The announcers use hundreds and hundreds of words in a broadcast and not all of them are going to be perfect, but it's annoying to see a smart broadcaster trot out the same tired, long since discredited conventional wisdom. Granted, clichés, clichés, clichés ... people love them, you can never use too many.

Saturday -- Jays 11, Rockies 6: Syracuse call-up Two Cokes Ty Taubenheim -- that is what it takes to calm one's nerves when he pitches -- didn't pitch well enough to deserve the win, not that it mattered with all that offence, including Mr. Frank Thomas' reaching base all five times up on the afternoon. Seriously, once Two Cokes had a typically schizo second inning, where he struck out the side around a home run to Troy Tulowitzski on a first-pitch fastball and a hit batter, we were out of there. Still, the Jays won, somehow.

It's hard to trust this newfound offence, since these last two games seem to be at least as much about the Rockies starting to throw a couple games away. They're a decent team, but that 20-9 record since May 22 and that head-turning sweep of the Yankees probably flatters their team a bit. They're an 83- or 84-win team, which is probably the Jays' future.

Deadspin, by the way, has an item about a minor-league team who wheeled the casket of a recently deceased fan around the bases that concludes, "hey, he still made it around the bases faster than Frank Thomas."

This is where you say, "Hey!" indignantly and then nod and say, "Yeah, that's pretty much right."

Friday -- Jays 9, Rockies 8 (10 innings): There's one of those 54 games a team win in spite of themselves; the Jays seemed to have let this one get away by failing to get a big inning in with fifth (bases loaded, one out, only scored two on a Troy Glaus single) and the seventh (men on the corners, none out, and settled for one on Glaus' game-tying sac fly). Then bam, four straight singles from the bottom of the order and one bad throw from Rockies catcher Chris Iannetta in the 10th, and the Jays had a win.

With Lucky Number Seven Josh Towers starting, a night of Russian roulette didn't seem so bad, but fortunately for Toronto there was no bullet in the chamber.

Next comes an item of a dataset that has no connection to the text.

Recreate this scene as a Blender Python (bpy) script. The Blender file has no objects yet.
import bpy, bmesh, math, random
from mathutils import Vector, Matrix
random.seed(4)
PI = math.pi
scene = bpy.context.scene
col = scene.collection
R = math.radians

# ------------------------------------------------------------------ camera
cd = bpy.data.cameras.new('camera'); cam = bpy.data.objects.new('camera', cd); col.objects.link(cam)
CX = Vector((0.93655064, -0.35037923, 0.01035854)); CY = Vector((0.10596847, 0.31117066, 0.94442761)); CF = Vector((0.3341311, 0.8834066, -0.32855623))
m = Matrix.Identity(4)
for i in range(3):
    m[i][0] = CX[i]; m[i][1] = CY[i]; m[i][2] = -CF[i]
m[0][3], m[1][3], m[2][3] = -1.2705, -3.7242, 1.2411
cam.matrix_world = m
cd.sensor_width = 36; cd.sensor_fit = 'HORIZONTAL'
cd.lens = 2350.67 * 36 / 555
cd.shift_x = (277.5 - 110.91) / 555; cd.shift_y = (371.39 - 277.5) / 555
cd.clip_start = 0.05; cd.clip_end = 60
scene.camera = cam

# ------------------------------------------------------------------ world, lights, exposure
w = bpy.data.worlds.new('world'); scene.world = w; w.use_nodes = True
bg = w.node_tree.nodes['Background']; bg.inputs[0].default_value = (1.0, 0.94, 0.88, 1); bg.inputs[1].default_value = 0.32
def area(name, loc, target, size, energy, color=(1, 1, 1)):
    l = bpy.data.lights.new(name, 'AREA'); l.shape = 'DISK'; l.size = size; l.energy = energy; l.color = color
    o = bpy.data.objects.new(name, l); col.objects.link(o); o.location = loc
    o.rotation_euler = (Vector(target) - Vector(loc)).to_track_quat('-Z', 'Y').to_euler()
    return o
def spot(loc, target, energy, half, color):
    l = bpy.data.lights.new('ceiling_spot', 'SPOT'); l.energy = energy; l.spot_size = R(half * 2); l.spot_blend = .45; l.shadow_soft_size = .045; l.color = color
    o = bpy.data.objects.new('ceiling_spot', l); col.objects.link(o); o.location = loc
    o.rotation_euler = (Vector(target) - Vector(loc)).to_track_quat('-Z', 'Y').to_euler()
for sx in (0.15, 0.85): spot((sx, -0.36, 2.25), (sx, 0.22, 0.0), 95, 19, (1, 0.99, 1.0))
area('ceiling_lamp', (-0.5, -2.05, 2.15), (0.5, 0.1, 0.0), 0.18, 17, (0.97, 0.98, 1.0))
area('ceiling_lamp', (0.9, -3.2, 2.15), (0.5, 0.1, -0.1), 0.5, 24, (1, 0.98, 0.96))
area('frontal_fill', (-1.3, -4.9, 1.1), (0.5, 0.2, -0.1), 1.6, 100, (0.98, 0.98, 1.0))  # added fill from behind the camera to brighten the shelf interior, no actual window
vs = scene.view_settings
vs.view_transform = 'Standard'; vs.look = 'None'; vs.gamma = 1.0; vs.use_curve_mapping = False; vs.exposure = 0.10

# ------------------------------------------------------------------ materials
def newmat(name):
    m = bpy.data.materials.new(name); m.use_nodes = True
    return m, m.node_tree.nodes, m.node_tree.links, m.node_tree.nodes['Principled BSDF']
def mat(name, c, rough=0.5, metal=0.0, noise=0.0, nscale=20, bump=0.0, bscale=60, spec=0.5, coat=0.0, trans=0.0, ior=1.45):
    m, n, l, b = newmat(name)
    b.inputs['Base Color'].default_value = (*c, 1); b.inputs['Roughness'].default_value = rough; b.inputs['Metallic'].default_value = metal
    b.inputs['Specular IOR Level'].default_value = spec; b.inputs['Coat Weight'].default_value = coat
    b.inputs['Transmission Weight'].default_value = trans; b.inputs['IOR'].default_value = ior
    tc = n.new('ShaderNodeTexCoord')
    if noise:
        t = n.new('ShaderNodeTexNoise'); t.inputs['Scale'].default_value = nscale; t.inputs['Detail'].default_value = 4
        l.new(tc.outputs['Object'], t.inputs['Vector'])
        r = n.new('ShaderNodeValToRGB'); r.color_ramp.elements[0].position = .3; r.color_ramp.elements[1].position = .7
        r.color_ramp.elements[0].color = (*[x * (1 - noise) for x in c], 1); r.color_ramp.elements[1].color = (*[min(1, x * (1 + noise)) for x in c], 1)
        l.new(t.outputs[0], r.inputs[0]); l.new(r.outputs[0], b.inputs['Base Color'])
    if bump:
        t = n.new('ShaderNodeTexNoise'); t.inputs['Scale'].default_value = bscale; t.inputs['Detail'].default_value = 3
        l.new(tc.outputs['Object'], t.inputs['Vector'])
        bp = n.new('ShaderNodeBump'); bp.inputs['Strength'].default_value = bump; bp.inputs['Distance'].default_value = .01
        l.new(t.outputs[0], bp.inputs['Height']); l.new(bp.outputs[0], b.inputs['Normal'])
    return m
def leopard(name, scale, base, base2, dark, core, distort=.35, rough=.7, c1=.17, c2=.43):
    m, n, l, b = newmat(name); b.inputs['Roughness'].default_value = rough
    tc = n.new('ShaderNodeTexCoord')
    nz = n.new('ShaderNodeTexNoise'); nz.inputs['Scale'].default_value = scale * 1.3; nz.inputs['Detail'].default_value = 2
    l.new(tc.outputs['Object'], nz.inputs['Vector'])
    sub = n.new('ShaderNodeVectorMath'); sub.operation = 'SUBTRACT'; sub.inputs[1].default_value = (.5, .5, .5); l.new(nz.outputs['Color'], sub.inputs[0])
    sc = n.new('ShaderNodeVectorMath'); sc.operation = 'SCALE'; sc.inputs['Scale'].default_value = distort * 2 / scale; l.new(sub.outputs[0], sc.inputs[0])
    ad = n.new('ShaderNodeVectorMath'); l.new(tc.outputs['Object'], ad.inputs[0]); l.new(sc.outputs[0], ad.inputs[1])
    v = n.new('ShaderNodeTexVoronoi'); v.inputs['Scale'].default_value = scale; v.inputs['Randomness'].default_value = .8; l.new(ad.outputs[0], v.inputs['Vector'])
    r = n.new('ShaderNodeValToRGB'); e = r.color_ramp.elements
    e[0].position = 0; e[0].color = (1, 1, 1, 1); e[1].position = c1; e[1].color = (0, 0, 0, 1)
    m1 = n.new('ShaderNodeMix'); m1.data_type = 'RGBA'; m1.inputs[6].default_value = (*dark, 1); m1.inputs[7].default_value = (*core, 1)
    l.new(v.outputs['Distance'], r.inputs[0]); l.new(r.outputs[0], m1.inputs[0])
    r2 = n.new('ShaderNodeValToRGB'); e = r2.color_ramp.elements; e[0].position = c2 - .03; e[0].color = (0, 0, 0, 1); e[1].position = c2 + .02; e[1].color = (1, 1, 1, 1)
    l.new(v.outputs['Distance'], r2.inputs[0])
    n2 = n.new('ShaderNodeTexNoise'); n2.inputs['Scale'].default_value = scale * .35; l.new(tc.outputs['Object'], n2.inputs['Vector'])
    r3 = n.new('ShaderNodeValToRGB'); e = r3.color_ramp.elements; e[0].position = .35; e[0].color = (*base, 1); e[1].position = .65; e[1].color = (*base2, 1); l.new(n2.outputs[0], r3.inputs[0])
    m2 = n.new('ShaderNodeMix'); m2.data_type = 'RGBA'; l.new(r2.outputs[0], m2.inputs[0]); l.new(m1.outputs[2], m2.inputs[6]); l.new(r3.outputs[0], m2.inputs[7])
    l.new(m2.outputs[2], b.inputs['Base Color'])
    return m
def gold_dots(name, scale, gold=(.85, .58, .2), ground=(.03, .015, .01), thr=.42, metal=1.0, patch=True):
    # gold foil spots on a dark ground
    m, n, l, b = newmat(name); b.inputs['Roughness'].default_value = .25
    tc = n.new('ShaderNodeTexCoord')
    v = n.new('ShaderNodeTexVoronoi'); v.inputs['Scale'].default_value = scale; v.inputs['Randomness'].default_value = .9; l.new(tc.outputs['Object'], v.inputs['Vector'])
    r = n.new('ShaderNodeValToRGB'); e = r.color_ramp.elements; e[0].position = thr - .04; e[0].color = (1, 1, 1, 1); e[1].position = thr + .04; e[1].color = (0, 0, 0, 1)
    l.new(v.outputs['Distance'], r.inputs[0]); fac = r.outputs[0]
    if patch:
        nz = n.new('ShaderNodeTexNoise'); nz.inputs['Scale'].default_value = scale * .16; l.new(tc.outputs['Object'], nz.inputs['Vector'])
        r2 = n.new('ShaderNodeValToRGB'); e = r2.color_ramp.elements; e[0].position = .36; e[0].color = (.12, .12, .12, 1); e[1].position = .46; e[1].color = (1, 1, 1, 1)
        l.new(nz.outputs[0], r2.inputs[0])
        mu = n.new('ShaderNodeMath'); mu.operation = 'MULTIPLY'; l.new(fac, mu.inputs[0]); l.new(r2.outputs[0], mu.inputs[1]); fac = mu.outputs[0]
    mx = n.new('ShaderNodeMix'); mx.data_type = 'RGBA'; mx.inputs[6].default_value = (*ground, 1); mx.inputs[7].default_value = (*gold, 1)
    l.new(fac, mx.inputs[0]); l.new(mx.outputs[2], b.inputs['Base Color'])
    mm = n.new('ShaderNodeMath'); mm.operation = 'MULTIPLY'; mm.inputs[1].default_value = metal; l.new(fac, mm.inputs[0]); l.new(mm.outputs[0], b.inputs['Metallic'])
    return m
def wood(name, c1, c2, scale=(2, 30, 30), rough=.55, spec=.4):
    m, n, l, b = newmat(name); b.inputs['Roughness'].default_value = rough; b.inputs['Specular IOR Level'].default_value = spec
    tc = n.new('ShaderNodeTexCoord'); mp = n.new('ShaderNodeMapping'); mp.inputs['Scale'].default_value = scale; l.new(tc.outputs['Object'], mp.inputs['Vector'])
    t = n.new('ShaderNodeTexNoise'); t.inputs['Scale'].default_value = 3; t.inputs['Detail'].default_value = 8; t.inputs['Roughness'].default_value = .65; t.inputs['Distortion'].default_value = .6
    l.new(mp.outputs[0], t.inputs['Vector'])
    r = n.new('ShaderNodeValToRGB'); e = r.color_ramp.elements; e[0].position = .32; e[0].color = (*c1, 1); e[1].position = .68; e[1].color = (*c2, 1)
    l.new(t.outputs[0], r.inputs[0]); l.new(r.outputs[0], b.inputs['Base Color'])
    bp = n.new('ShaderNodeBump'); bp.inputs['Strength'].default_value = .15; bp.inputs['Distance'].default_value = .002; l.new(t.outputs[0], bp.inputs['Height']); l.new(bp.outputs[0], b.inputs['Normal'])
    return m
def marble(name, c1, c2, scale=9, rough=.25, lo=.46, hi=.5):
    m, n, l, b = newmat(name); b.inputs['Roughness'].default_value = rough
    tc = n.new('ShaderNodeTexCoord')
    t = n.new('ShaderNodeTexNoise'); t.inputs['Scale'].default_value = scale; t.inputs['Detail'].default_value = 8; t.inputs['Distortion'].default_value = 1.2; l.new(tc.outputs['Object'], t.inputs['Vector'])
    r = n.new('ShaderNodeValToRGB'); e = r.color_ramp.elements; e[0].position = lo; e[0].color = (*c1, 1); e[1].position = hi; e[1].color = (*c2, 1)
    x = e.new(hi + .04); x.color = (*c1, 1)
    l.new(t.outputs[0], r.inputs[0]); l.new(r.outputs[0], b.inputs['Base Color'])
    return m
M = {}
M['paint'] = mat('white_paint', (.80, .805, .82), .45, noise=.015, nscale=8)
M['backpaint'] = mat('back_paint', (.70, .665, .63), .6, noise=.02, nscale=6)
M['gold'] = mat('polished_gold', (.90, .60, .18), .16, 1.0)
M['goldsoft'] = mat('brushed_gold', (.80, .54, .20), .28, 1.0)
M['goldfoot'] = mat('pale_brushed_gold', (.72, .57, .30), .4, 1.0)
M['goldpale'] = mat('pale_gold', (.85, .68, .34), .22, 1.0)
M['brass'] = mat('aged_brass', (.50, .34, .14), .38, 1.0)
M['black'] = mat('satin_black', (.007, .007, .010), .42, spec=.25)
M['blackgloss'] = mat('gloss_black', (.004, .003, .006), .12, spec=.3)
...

Vernon Wells in the leadoff spot? This is one of The Texan's redeeming qualities -- he's willing to try stuff that's not rooted in orthodoxy. Wells scored three runs, so why not try it again?

That's all for now. Send your thoughts to neatesager@yahoo.ca.

1 comment:

Timmy D said...

Jim Hughson, in my opinion a good hockey guy, should never never call a baseball game again. The back-to-back jump-the-gun home run calls (Glaus on Saturday and Hill on Sunday) were semi-excusable; both went deep to the shadowed part of the park in centre and both bounced up against the white Pontiac ad. However...did he really have to go and say "Dustin McGowan has given up no hits heading into the top of the 9th"? No sooner had he opened his mouth and puked out the jinx, then BOOM! Jeff "I hit .239 because that's how I roll" Baker breaks it up. Is it too much to ask that the announcers refrain from mentioning the no-hitter in progress while it's still in progress? Not that I'm superstitious.